2022 model Hakikat Bakanlığı
Bu alandaki yayından kaldırma, BTK aracılığıyla internet sitelerini bloke etme gibi keyfi uygulamalar da Erdoğan iktidarı için yeterli olmadı. Özellikle 2018’de Erdoğan’ın padişah yetkileriyle donatılmış Cumhurbaşkanlığı koltuğuna oturmasının ardından, toplumsal muhalefetin görece daha özgür yapıldığı sanal aleme yönelik katı uygulamalar hayata geçirildi. Sosyal medya platformlarına yönelik düzenlemeler, internetin RTÜK’ün denetim alanına sokulması; hükümetin kontrol edemediği medyanın boğazını sıkmaya başladı. Ancak işlerin iktidar açısından daha da kötüye gitmesiyle birlikte, yine Batı’dan cımbızlanarak empoze edilmek istenen yasal düzenlemeler gündeme geldi. Nefret söylemiyle mücadele, ırkçı akımların engellenmesi için Avrupa ülkelerinde çıkarılan düzenlemeler, bu yılın başında gündeme gelen Dezenformasyon Yasası’nın kılıfı haline getirildi. TBMM’nin AKP’li Dijital Mecralar Komisyonu Başkanı Hüseyin Yayman’ın ısrarla “Almanya modelini örnek alıyoruz” diye meşrulaştırmaya çalıştığı yasal düzenleme ile sadece gazetecilerin değil yurttaşların sosyal medya paylaşımlarının da, 1984 distopyasındaki Hakikat Bakanlığı’nın denetimine tabi tutulmasının yolu döşendi. Neyin yalan, neyin gerçek, neyin dezenformasyon olduğuna iktidarın şekillendirdiği yargının karar vereceği bir yasal düzenleme hazırlandı.
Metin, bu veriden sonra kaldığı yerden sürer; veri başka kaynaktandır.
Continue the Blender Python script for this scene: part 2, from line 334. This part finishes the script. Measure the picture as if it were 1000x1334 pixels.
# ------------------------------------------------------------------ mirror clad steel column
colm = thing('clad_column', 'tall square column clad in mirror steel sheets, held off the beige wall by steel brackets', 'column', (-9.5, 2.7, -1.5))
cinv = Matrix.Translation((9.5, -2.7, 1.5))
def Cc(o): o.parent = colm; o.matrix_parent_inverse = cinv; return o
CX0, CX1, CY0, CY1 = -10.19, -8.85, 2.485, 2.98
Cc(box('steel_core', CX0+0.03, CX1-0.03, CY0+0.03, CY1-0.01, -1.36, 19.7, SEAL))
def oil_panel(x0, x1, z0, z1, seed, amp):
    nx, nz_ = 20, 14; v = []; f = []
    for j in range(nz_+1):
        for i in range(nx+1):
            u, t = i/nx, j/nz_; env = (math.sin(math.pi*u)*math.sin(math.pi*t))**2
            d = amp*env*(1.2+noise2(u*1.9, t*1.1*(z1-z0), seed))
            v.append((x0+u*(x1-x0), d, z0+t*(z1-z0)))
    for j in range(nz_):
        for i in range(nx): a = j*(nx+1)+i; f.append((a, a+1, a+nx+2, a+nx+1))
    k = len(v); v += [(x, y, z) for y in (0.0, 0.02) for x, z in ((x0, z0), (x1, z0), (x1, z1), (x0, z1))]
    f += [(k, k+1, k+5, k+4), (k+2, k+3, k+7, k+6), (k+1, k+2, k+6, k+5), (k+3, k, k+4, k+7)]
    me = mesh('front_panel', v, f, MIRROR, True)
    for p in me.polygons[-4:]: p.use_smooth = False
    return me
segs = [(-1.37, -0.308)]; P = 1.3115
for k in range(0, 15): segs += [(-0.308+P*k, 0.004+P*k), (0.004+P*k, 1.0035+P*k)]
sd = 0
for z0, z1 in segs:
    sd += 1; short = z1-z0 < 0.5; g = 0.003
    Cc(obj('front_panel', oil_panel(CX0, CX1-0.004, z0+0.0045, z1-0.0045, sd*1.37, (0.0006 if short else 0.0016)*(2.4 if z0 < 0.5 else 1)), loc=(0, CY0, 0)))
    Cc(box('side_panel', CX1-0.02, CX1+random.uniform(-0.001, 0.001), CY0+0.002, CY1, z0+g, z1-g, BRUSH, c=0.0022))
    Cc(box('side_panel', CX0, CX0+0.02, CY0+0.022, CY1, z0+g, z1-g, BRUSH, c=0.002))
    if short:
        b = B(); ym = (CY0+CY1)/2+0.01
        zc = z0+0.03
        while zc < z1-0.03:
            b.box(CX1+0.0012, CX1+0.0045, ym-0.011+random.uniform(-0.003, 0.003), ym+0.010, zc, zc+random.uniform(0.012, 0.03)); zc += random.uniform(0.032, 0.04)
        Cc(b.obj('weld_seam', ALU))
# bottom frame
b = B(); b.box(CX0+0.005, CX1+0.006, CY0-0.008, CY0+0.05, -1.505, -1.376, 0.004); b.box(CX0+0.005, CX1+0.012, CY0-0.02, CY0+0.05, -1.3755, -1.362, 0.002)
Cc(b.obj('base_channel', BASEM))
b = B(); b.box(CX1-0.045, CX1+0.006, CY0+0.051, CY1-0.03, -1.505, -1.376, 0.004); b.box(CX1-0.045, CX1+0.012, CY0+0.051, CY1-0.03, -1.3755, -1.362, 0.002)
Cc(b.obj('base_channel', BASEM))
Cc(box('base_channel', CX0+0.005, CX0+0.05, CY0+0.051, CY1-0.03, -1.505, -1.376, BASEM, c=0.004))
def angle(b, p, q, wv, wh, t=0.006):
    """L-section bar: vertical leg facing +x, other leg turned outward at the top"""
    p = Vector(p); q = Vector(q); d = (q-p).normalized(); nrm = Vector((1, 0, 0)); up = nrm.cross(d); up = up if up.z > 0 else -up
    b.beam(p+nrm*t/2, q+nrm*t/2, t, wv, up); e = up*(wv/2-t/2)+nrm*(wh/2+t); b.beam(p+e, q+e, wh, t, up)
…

Suç ve Ceza: İkisi de RTÜK’ten
Ayrımcılık ve nefret söylemini engellemek gibi bir sorumluluğu olan RTÜK’ün, LGBTİ+’lara savaş açan bir videoyu kamu spotu olarak yayımladığı iklimde, temel amacı seçimlere 8 ay kala yurttaşın en ufak bir itirazını bile hapisle cezalandıracak bir yola giriliyor. Kuşkusuz, iktidarın eski destekçilerinden biri olan ve bir dönem organize suç örgütü liderliği yapan Sedat Peker’in ifşaatları, bu yasanın hazırlanmasına ilişkin süreci hızlandırdı. 84 milyona değen yasanın Türkiye’yi açık bir cezaevine dönüştürebilecek olması, AKP ve MHP’nin içinden cılız da olsa gelen tepkilerin de katkısıyla taslağın yasalaşmasını bir süreliğine dondurdu. Ancak ekonomik krizin etkilerinin derinleşmesi, iktidara yönelik itirazların büyümesi ve en az bunlar kadar önemli olan, Sedat Peker’in yeni ifşaatlarının tedavüle girmesiyle Türkiye tarihinin en kapsamlı sansür yasası, 27. yasama döneminin son yılının 1 Ekim 2022’de açılmasıyla yeniden Meclis gündemine gelmesi bekleniyor.
Bir ihtimal daha var: İktidar değişirse…
Sokak muhalefetinin en sert biçimde bastırıldığı, geçtiğimiz günlerde hem Çağlayan hem de Kartal Adliyesi önünde Cumartesi Anneleri ve İmamoğlu davalarıyla ilgili basın açıklamalarının bile TOMA’larla engellendiği, 6’lı masanın itici gücü olan CHP’yi terörle ilintilendirmek için Mersin saldırısının bahane olarak kullanıldığı bir dönemde, “Dezenformasyon Yasası” olarak sunulan bu taslağın yasalaşmaması imkansız gibi görünüyor. Bu yasanın, AKP iktidarının kan kaybına çare olup olmayacağı büyük bir soru işareti olarak önümüzde duruyor. Ancak yasanın, olası bir iktidar değişikliğinde dokunulmazlık zırhını da yitirme ihtimali olan muktedirlere yönelik bir bumeranga dönüşmesi kaçınılmaz. “Üstü çıplak deri pantolonlular başörtülü bacımıza saldırdı”, “Dolmabahçe Camii’nde içki içtiler” gibi halkı birbirine kırdıracak tehlikeli yalanları söyleyenler de; 1987’de hizmete açılan Adnan Menderes Havalimanı’nı, 2018 yılında “Burayı biz açtık” diye sahiplenenler de; 1995’te 18’e düşürülen seçme yaşını 2022’de gençlere armağan edenler de kendilerini Silivri’de, yeni adıyla Marmara Cezaevi’nde bulabilecek.